Все бы можно было принять, кроме одного – а что это за православные, которые убежали из фашистского плена, перешли линию фронта, прибежали аж в Ульяновск, были допущены до встречи с митрополитом Сергием – чтобы рассказать ему, что происходит на оккупированных территориях? Это в ноябре-то 1941 года!
Недоработка была, конечно, со стороны властей, когда они готовили это послание.
Но самое главное заключалось в том, что, конечно, в ходе боевых действий разрушались какие-то храмы.

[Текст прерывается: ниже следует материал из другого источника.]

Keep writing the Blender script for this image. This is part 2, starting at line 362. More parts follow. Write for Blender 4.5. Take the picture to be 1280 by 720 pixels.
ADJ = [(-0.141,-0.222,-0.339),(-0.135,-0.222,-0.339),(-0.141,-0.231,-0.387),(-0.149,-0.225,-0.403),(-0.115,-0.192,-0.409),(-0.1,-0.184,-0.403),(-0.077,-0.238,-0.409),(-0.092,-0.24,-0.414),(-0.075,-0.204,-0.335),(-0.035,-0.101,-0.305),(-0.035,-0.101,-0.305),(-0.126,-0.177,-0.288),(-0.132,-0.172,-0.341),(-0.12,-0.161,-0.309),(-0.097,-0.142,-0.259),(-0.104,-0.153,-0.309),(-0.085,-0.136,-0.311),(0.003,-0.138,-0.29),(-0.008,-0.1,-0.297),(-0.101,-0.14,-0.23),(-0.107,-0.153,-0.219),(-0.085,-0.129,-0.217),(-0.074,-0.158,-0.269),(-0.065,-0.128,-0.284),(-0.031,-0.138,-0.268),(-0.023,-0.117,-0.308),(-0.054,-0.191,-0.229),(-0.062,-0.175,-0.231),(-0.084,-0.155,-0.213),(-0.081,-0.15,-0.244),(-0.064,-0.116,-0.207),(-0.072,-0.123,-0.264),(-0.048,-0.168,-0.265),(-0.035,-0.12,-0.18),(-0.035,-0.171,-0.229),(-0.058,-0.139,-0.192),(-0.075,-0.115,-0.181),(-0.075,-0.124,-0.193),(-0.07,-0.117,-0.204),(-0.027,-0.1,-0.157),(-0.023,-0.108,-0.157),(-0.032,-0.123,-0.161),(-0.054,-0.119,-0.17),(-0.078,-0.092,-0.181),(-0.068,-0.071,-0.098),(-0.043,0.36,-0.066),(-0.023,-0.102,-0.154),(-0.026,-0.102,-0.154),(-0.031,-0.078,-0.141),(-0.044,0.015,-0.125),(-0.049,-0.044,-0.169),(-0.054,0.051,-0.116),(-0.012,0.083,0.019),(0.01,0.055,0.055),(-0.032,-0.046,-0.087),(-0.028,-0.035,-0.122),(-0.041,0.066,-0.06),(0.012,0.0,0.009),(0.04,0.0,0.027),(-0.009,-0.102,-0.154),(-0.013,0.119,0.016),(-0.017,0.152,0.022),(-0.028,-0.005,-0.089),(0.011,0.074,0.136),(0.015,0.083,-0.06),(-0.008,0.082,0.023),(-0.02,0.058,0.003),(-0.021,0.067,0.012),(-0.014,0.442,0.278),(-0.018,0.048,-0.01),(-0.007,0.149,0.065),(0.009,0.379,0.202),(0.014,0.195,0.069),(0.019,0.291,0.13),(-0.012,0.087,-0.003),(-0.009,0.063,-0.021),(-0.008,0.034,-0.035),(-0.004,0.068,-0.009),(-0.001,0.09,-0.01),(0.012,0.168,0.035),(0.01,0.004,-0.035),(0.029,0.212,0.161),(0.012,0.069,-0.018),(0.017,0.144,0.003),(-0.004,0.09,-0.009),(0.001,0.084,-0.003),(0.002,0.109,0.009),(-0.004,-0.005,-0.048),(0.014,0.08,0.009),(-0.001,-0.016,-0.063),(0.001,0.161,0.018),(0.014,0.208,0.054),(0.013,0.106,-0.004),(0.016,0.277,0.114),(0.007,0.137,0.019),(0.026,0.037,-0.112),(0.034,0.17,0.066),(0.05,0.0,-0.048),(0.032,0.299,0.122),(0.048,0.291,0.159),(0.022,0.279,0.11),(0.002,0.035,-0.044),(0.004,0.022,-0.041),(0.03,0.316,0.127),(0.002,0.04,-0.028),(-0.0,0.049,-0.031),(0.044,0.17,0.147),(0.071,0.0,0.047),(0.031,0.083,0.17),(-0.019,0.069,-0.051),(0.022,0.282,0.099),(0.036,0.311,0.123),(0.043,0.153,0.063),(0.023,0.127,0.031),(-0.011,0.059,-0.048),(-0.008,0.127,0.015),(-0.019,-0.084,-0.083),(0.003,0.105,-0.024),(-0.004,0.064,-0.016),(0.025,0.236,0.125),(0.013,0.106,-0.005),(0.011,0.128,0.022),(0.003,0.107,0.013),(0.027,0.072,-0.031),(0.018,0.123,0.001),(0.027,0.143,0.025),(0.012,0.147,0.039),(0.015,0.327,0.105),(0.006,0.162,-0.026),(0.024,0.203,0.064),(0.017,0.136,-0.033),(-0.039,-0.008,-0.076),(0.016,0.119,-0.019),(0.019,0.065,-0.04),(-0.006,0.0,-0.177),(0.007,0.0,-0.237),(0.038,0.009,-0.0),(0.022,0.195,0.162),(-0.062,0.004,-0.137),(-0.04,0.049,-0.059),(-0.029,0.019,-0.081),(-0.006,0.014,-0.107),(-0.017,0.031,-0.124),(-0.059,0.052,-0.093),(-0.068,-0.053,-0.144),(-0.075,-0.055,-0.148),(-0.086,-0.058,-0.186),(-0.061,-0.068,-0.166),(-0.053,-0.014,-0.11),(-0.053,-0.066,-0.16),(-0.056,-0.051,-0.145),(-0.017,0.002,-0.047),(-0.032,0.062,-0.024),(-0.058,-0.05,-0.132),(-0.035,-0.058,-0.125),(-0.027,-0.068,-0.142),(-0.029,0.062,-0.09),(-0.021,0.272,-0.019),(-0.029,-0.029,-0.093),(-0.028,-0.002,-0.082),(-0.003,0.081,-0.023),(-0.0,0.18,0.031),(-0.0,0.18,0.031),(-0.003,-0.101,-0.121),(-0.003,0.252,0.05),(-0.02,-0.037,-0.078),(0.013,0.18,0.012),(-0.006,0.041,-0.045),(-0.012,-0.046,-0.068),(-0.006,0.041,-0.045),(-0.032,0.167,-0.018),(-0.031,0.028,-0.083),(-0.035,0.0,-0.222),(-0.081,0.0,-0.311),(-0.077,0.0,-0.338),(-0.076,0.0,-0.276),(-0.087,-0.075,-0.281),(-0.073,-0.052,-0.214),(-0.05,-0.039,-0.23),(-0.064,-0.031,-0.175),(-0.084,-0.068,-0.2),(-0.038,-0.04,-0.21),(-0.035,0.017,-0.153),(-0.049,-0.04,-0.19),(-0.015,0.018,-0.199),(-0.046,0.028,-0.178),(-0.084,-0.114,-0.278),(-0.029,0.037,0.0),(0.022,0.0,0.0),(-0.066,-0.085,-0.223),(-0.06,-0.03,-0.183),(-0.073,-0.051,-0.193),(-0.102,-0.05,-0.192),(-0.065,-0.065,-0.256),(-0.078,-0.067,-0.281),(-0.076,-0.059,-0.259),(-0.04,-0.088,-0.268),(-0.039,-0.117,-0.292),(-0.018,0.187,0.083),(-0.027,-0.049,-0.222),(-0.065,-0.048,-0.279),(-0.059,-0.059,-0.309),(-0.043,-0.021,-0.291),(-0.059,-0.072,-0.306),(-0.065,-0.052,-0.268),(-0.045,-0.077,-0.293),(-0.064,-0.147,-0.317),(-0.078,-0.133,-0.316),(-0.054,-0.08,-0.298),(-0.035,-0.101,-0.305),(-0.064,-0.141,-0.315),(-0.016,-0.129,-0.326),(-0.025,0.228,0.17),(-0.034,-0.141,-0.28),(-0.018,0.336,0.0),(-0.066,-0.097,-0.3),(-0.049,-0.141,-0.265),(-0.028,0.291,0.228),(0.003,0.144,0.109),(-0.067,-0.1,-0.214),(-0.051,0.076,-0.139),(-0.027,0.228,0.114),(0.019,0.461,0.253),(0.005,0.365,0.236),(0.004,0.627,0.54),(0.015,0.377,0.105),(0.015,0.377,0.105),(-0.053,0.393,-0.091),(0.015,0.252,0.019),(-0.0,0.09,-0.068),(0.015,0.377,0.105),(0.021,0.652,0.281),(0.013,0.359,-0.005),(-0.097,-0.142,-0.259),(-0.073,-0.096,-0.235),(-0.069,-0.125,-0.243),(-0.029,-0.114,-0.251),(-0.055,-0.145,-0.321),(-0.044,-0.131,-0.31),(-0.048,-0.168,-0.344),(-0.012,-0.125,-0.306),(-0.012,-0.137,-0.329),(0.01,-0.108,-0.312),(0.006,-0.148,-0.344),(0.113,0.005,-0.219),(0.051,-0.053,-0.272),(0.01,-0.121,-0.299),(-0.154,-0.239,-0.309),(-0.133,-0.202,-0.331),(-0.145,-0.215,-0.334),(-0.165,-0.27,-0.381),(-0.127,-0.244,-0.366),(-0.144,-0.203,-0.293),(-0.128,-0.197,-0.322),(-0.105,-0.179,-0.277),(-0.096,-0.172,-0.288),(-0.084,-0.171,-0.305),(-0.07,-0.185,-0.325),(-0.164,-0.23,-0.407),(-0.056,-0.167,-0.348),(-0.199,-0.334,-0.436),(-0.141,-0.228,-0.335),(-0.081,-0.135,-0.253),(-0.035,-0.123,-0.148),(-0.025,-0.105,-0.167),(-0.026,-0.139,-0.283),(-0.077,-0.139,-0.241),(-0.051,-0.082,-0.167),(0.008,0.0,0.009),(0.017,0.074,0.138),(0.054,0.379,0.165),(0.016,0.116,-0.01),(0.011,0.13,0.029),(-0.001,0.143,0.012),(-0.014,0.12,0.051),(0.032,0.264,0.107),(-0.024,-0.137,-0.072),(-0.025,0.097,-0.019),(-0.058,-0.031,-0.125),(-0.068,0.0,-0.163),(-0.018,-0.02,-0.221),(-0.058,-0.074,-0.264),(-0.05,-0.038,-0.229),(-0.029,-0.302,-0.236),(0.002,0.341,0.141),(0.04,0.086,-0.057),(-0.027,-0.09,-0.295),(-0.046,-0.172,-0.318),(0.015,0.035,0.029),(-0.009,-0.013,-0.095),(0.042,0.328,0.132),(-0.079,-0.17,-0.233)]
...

Однако факт остается фактом: за годы оккупации на оккупированных территориях было открыто около 9000 храмов, а действовавшие не закрывались, а на неоккупированных территориях было открыто 716 храмов за все годы войны. Делайте выводы сами. Но более всего, конечно, немцев поражало в нашей стране обилие разрушенных к моменту их прихода храмов. Они еще не видели стран, пройдя почти всю Европу, чтобы такое количество храмов было кем-то уничтожено, отнюдь не ими. Опять перед нами ложь, ложь вполне, впрочем, укладывающаяся в официальную пропаганду – а не пастырское слово.
В ноябре 1941 года в Москву срочно отозвали митрополита Николая (Ярушевича). Его определили работать в Международный Всеславянский комитет, которые вещал по радио на славянские страны, оккупированные Германией, призывая всех славян к борьбе против фашизма. Хотя славяне очень сложно относились к Германии. Скажем, Словакия была союзной с Германией страной, Болгария тоже была союзной с Германией страной, хорватские усташи были союзниками Германии, в отличие от сербов. И так далее. И митрополиту Николаю была поручена такая деятельность. Но самое главное – его ввели в ноябре этого года в Чрезвычайную государственную комиссию по расследованию немецко-фашистских злодеяний. Комиссия, конечно, работала в жестких идеологических рамках и часто взваливала на немцев то, что творили органы НКВД. Например, расстрел в Катыни 14 000 польских офицеров. И митрополит Николай подписывал все то, что выходило из этой комиссии. Ложь, но ложь, дававшая надежду на то, что Церковь, наконец, стала нужна существующему режиму, хотя и в пропагандистских целях.
Когда произошло первое контрнаступление советских войск под Москвой в декабре 1941 года и была от немцев освобождена часть Московской и Тульской областей, где за месяцы оккупации были открыты храмы, то политика советских властей оказалась прежней: все открытые во время оккупации храмы были закрыты, а духовенство, не успевшее отступить с немцами, было арестовано. Опыт контрнаступления под Москвой, казалось, свидетельствовал о том, что советская политика не меняется в отношении Церкви.
Но митрополиту Сергию выбирать уже не приходилось, и одной из важных форм демонстрации своей лояльности стали сборы материальных средств в церквях, немногочисленных оставшихся открытыми, для нужд Красной армии. Вообще всего было собрано более трехсот миллионов рублей только деньгами, не считая драгоценностей, вещей, продуктов. Правда, эта помощь поступала военнослужащим анонимно, они не знали, получая, например, какую-то посылку из вещей, собранных православными, что это именно от православных христиан. «От пионеров», «от комсомольцев», «от трудящихся такого-то завода» — но только не от православных. И, кроме того, на деньги Церкви была построена танковая колонна «Димитрий Донской» и авиационная эскадрилья «Александр Невский». Невиданное в истории Русской Церкви мероприятие. Церковь, конечно же, всегда отзывалась на нужды страны в годы войны, организуя лазареты, организуя какую-то гуманитарную помощь военнослужащим. Более того, существовала испокон веков еще одна форма помощи Церкви воюющему народу – выкуп пленных. В храмах даже стояли кружки «на выкуп пленных». Потому что Россия нередко вела войны со странами, которые захватывали пленных, а потом их продавали – либо опять в Россию, в Казанское или Крымское ханство, либо на невольничьи рынки. И Церковь всегда старалась не допустить того, чтобы русских православных христиан продавали в невольники. Но, конечно, такую форму помощи Церкви сталинское государство не принимало. Все пленные у нас были предателями. Их не то, что выкупать не собирались; от них государство отреклось уже в 1941 году. А вот танковую колонну – пожалуйста! Никогда еще Русская Церковь на свои деньги не передавала государству оружие. Это было нечто новое, хотя заповедь «не убий» никто не отменял.